## OBJECTIVE
Print the records below exactly, starting at the first line and stopping after the line that contains "('knr', 'anr'), ('anr', 'tor')]". Leave out any pictures.

## DATA TO USE
********
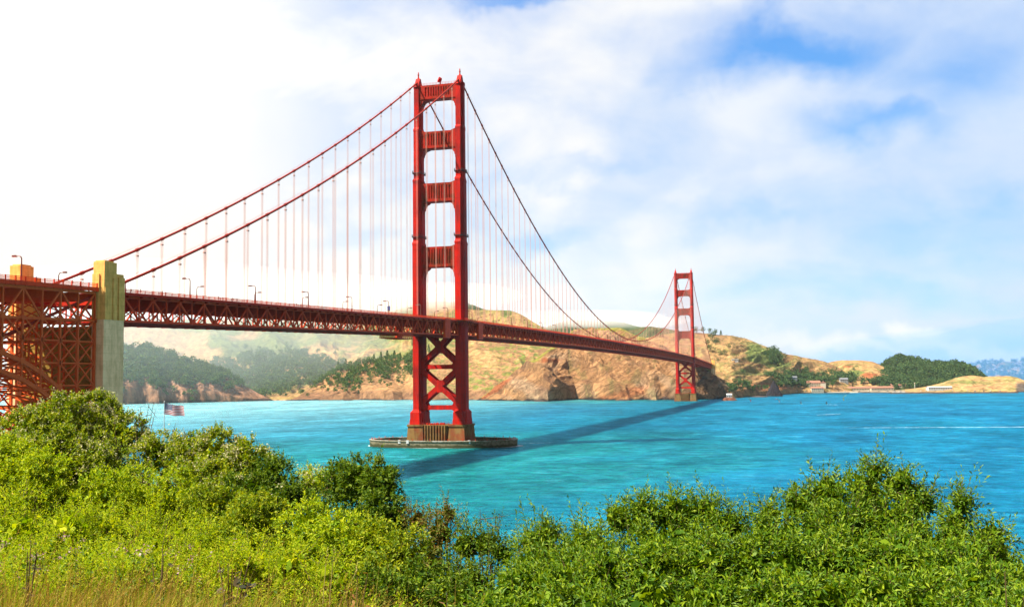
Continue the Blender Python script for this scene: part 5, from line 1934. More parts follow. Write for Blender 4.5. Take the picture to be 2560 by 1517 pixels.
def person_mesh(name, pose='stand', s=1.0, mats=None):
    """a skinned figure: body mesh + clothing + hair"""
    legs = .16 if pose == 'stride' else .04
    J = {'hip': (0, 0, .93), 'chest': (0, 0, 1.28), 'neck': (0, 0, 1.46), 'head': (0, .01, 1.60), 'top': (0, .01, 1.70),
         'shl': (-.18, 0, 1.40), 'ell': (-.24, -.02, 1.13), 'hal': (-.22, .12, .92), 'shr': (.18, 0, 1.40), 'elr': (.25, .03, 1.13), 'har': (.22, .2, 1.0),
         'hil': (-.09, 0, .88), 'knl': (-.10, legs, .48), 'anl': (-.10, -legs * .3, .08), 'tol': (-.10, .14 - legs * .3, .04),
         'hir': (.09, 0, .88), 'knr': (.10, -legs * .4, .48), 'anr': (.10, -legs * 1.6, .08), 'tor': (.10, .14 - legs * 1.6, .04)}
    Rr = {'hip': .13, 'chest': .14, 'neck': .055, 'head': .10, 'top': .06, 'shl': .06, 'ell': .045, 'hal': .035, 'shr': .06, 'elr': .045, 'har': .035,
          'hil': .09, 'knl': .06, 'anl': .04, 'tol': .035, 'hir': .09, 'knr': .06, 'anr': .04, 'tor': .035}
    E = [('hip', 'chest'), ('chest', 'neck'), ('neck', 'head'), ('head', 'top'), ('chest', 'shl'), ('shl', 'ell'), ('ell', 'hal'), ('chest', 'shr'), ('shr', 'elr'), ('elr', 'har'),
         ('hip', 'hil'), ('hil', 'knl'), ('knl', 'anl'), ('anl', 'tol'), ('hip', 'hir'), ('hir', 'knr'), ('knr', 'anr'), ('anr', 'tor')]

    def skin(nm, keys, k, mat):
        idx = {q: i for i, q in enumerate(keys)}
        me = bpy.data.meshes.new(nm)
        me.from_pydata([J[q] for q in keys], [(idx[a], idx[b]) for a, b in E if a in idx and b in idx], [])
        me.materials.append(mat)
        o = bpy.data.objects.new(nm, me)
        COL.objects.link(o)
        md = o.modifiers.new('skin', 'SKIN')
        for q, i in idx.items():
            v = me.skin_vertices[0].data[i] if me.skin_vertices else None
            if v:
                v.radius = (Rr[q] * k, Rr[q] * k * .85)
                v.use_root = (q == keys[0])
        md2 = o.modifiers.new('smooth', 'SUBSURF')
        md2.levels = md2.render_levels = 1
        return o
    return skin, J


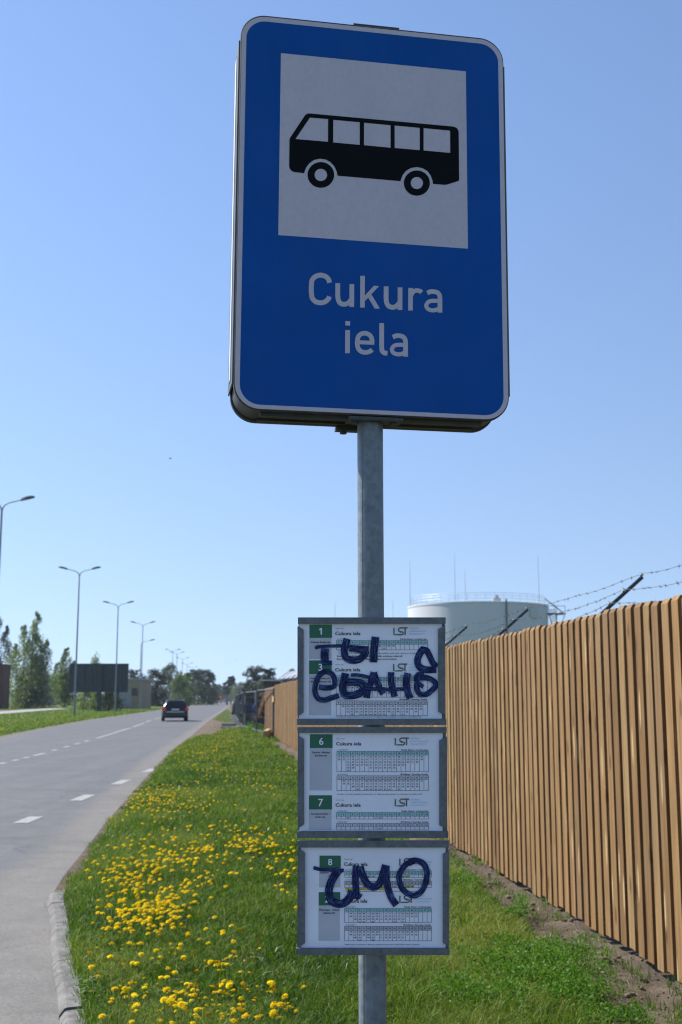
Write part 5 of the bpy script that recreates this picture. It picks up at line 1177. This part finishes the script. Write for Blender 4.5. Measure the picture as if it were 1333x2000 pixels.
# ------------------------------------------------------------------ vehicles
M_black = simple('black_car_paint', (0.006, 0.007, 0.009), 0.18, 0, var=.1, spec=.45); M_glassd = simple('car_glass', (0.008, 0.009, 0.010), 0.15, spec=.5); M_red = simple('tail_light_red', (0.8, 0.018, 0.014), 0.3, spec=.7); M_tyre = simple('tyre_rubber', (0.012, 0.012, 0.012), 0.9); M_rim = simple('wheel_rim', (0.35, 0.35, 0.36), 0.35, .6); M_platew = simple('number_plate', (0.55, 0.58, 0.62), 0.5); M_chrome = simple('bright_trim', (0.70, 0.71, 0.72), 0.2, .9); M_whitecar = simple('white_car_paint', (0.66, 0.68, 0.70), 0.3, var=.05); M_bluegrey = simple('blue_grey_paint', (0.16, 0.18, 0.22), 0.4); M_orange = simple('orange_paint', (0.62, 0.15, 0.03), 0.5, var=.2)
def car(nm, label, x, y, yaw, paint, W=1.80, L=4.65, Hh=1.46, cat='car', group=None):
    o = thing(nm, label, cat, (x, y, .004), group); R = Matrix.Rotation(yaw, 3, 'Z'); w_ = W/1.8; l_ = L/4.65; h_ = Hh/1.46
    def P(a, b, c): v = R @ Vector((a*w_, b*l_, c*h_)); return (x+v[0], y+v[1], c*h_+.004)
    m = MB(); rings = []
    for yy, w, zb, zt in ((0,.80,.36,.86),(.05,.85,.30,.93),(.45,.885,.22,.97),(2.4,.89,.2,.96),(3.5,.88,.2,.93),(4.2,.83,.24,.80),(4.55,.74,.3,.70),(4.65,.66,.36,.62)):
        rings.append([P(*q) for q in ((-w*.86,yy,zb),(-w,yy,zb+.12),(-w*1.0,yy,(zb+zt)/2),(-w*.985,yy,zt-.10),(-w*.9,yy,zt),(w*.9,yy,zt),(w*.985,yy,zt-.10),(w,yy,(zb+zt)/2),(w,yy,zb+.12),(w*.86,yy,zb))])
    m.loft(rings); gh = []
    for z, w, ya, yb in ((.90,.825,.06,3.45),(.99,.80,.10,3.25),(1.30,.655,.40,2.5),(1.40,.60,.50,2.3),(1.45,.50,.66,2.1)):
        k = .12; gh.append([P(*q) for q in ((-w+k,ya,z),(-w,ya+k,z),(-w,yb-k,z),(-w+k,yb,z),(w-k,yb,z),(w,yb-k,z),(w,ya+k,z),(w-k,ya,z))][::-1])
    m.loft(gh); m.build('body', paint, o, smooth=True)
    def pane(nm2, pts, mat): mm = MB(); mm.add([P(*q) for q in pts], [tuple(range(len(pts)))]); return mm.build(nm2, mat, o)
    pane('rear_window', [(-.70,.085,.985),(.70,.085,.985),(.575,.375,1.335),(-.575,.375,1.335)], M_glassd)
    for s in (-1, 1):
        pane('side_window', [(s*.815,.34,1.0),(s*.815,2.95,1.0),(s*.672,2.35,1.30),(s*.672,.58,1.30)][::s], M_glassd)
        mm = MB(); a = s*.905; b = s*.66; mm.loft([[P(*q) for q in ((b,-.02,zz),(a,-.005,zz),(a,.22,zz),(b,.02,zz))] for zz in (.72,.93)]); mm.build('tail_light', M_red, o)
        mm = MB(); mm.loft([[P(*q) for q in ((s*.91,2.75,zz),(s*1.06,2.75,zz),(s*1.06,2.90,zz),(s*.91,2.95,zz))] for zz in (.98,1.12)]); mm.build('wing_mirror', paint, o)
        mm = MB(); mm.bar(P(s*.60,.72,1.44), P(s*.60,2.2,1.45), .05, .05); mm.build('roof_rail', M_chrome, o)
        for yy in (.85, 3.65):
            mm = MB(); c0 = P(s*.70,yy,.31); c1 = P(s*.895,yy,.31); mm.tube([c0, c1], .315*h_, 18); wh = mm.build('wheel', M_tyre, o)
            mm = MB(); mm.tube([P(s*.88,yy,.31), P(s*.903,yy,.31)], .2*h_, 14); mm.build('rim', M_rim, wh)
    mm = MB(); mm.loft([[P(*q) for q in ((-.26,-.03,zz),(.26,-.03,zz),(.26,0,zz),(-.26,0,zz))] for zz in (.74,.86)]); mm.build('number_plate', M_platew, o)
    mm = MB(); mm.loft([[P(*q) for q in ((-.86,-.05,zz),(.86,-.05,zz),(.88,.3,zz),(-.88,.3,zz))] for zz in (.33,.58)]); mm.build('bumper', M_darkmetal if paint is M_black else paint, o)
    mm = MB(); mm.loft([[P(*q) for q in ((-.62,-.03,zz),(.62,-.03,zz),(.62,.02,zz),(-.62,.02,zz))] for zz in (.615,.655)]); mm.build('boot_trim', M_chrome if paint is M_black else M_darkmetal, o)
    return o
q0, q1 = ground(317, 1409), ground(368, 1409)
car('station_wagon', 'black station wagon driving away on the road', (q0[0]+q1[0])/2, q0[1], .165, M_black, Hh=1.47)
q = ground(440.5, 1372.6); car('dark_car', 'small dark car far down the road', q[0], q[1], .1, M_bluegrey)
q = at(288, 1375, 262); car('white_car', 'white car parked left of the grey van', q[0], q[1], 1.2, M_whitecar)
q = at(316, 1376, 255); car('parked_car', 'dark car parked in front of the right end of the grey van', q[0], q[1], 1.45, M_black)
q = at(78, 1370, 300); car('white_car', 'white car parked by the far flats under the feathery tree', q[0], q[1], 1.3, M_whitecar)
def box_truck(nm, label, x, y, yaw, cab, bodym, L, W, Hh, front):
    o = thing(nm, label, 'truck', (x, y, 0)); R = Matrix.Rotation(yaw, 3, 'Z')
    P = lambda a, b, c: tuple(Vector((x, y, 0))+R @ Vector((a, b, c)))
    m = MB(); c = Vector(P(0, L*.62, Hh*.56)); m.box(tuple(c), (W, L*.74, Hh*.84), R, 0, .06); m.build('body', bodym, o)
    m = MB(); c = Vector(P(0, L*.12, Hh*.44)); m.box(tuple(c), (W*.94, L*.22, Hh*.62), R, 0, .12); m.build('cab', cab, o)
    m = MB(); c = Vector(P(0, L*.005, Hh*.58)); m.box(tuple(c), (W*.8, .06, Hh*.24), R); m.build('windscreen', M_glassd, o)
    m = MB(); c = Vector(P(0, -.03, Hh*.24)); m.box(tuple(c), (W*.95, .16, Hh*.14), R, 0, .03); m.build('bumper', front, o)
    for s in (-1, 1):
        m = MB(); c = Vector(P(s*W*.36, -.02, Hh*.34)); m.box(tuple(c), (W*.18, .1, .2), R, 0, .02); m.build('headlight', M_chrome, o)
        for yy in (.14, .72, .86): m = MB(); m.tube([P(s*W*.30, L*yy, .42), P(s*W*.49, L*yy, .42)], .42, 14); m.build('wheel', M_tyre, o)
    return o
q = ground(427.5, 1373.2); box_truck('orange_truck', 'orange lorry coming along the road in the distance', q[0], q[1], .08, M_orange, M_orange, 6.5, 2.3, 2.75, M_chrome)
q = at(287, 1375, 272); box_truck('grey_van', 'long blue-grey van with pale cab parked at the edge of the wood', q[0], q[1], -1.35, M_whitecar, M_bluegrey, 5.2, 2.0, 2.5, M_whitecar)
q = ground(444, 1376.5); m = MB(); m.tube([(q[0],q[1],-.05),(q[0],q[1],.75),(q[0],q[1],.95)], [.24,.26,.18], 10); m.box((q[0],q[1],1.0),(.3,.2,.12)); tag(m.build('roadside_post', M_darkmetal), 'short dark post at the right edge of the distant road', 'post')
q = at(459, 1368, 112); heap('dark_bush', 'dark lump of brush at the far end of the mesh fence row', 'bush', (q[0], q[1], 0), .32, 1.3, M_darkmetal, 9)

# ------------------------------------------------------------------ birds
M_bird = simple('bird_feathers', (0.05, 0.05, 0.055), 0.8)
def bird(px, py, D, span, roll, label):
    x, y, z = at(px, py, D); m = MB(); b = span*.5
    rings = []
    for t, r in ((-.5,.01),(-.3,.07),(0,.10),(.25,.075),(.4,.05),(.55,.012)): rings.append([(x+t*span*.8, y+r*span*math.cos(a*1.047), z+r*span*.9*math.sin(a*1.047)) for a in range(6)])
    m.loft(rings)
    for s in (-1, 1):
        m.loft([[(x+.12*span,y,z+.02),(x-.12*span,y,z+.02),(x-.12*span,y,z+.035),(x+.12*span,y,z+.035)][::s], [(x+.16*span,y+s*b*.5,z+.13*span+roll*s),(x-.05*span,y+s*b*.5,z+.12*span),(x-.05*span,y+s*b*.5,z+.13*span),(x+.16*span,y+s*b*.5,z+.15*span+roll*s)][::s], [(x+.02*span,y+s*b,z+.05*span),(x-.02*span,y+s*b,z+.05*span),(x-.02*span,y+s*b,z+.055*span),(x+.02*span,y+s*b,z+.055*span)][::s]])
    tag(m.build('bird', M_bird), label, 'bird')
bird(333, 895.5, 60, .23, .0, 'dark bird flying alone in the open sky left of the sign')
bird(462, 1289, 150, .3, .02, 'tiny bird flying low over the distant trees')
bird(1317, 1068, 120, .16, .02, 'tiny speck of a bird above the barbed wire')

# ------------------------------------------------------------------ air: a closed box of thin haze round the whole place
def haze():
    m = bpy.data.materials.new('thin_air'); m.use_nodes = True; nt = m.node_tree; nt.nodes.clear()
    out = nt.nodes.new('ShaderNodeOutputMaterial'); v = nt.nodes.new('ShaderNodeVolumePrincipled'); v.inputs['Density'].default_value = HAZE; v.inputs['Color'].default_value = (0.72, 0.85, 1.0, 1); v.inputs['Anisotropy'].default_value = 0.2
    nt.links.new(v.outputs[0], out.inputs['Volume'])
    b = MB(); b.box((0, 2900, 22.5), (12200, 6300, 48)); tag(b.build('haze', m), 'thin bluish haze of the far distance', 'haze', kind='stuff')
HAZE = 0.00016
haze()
********
## TASK RESULT
Continue the Blender Python script for this scene: part 5, from line 1934. More parts follow. Write for Blender 4.5. Take the picture to be 2560 by 1517 pixels.
def person_mesh(name, pose='stand', s=1.0, mats=None):
    """a skinned figure: body mesh + clothing + hair"""
    legs = .16 if pose == 'stride' else .04
    J = {'hip': (0, 0, .93), 'chest': (0, 0, 1.28), 'neck': (0, 0, 1.46), 'head': (0, .01, 1.60), 'top': (0, .01, 1.70),
         'shl': (-.18, 0, 1.40), 'ell': (-.24, -.02, 1.13), 'hal': (-.22, .12, .92), 'shr': (.18, 0, 1.40), 'elr': (.25, .03, 1.13), 'har': (.22, .2, 1.0),
         'hil': (-.09, 0, .88), 'knl': (-.10, legs, .48), 'anl': (-.10, -legs * .3, .08), 'tol': (-.10, .14 - legs * .3, .04),
         'hir': (.09, 0, .88), 'knr': (.10, -legs * .4, .48), 'anr': (.10, -legs * 1.6, .08), 'tor': (.10, .14 - legs * 1.6, .04)}
    Rr = {'hip': .13, 'chest': .14, 'neck': .055, 'head': .10, 'top': .06, 'shl': .06, 'ell': .045, 'hal': .035, 'shr': .06, 'elr': .045, 'har': .035,
          'hil': .09, 'knl': .06, 'anl': .04, 'tol': .035, 'hir': .09, 'knr': .06, 'anr': .04, 'tor': .035}
    E = [('hip', 'chest'), ('chest', 'neck'), ('neck', 'head'), ('head', 'top'), ('chest', 'shl'), ('shl', 'ell'), ('ell', 'hal'), ('chest', 'shr'), ('shr', 'elr'), ('elr', 'har'),
         ('hip', 'hil'), ('hil', 'knl'), ('knl', 'anl'), ('anl', 'tol'), ('hip', 'hir'), ('hir', 'knr'), ('knr', 'anr'), ('anr', 'tor')]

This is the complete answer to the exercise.